A report, commissioned by Adelaide and Mt Lofty Natural Resources Management Board and prepared by Peri Coleman, has now been released that examines the causes of mangrove erosion along the Port River and the potential for mangrove restoration.

The report says:
The specific rationale for restoring or replanting mangroves in the Port River Barker Inlet estuary is that they can buffer existing coastal protection structures such as seawalls…Developing ways to encourage mangrove growth along the seawall at Mutton Cove is likely to reduce the requirement for regular maintenance of that seawall.

September 11th, 2015
Red-necked stints feeding at Mutton Cove this morning; first seen this season.

Red-necked Stint 9372-2

 

July 1st, 2015
Could a ‘Living Shoreline’ protect Mutton Cove?

Peri Coleman of Delta Environmental Consulting made a presentation on Living Shorelines to the Port Adelaide Environment Forum  on June 18th and residents were excited by the prospect that a Living Shorelines approach could provide a possible cost effective means of protecting the levee bank from being breached by the Port River. This would prevent the loss/drowning of the saltmarsh and re-establish access along the bank.

Breach of levee bank - at low tide

Breach of levee bank – at low tide 21.6.15

A Living Shorelines approach at Mutton Cove would involve the patching of the levee bank and provision of sill or toe protection for the existing mangroves and possibly also trialling the establishment of a native oyster reef that could lessen the impact of wave action on the mangroves that protect the bank. (Left click on this diagram to enlarge)

Potential Living Shorelines approaches across differenet zones at Mutton Cove

Living Shorelines are being established in USA and trialed in Port Phillip Bay, Melbourne and offer the prospect of protection along the riverfront more broadly to address sea level rise. Since 1995 there’s been a 10 cm rise along the riverfront and obviously there will be more.

April 1st, 2015
The Adelaide and Mt Lofty Natural Resources Management Board considered this report Mutton Cove_Levee Risk Assessment at its meeting on March 26th 2015.

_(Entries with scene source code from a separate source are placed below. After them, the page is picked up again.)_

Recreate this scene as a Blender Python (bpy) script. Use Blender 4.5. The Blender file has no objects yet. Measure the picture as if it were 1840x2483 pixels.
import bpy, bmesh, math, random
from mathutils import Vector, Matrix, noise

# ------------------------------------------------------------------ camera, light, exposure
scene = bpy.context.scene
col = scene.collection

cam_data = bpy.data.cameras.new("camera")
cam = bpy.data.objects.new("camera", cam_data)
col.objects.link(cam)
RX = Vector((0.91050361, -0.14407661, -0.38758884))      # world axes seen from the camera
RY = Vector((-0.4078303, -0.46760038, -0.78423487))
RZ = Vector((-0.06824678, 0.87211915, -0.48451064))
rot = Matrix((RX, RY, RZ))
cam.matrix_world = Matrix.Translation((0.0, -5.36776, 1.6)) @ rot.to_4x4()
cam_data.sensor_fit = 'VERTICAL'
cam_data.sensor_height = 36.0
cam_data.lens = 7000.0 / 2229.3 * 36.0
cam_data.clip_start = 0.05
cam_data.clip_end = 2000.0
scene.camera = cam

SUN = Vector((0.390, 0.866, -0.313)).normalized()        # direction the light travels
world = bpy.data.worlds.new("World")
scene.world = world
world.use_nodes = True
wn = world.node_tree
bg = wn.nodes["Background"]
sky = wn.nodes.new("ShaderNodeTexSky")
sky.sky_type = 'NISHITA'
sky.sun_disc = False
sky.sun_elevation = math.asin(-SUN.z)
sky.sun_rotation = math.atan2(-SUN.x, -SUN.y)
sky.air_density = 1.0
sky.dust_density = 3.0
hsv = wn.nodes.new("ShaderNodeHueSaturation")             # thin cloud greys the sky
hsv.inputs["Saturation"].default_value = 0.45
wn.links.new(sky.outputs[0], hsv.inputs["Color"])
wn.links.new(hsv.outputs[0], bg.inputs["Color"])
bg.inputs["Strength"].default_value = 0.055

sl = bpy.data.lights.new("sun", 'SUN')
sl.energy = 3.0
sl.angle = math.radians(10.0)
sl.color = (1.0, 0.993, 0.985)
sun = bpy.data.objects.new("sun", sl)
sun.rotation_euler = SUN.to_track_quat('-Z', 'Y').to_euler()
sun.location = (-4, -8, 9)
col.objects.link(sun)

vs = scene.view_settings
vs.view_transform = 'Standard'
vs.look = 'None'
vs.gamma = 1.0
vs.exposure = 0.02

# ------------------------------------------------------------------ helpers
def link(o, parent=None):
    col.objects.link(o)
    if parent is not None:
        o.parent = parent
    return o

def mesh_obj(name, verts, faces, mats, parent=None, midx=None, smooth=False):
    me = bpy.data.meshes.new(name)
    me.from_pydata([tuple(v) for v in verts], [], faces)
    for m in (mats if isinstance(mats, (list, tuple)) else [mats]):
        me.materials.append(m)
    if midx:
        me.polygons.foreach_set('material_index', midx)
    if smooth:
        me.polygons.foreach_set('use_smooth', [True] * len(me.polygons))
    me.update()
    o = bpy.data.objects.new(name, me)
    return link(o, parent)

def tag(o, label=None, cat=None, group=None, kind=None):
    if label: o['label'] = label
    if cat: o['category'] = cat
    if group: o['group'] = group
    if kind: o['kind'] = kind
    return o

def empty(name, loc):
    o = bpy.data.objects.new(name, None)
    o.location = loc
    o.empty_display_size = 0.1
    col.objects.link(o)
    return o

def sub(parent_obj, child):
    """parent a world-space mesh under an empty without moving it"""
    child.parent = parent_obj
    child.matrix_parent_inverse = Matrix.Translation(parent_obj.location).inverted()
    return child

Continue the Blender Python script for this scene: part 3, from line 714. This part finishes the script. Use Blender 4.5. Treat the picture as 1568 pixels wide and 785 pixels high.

The report indicates that:

  • Mutton Cove retains the last vestiges of the back barrier saltmarshes along the Port River edge of the LeFevre Peninsula. The Metropolitan Adelaide and Northern Coastal Action Plan identifies Mutton Cove as a significant, partly rehabilitated, remnant mangrove and saltmarsh. Maintenance of the levee is identified as a high priority conservation action (Caton et al, 2009).
  • The use of either preventative maintenance (levee inspections and rocking of vulnerable areas) or rapid mitigation after any breaches occurred would reduce all the risks considerably.
  • As at March 2015, the Minister is supporting the Department of Environment, Water and Natural Resources position to not repair or replace the levee. This is based on the cost of such repairs and that the environmental changes are acceptable, with the environment expected to shift from a samphire dominated to mangrove dominated system.
  • The NRM Board does not have any responsibility or authority in relation to the levee at Mutton Cove.

One thought on “News

  1. Re- Final development phase of Mutton Cove the consolidation of interdepartmental boundaries affected parties and priorities.
    Protect existing infrastructure ie. electricity substation and pylon access from flood tides.
    Notify Minister- Existing water delivery system to mutton cove (pipes) unsuitable -The concentrated water flow is depositing large amounts of silt into the shipping channel and the submarine berth immediate attention is required before the option of expensive dredging is necessary.
    Possible Mitigation Steps :
    1. Raise southern walking path to above floodtide level and northwest corner access path to shipwreck.
    2. Fill southern boundary to create a new planting area for environmental groups (source material from Port Adelaide Enfield Council as previously) use of excess build up of sand and seaweed from Northhaven breakwater.
    Existing levy bank to be used as heavy barrier material. ( no material cost involved ) only pick up and delivery and a front end loader for dispersal.
    3. Cover iron sulphide contaminated section in northwest corner with calcium chloride ( the white alkali stuff ) as recommended as best solution to neutralise industrial acidic contamination. Mountains of the material remain after the Penrice closure could be also be used for reinforceing the existing walking trail construction.
    4. By opening the mouth of Mutton Cove Creek to its original natural state would solve problem of the silt affecting the shipping channel by slowing the flow rate ( This issue needs to addressed ASAP )
    Finally– Peri Colemans vision of a board walk as hands on environmental site for local schools and tourist needs to be fulfilled.
    Thanks to the many dedicated workers and volunteers who resurrected the rusty hulk Mutton Cove and gave us a great community asset.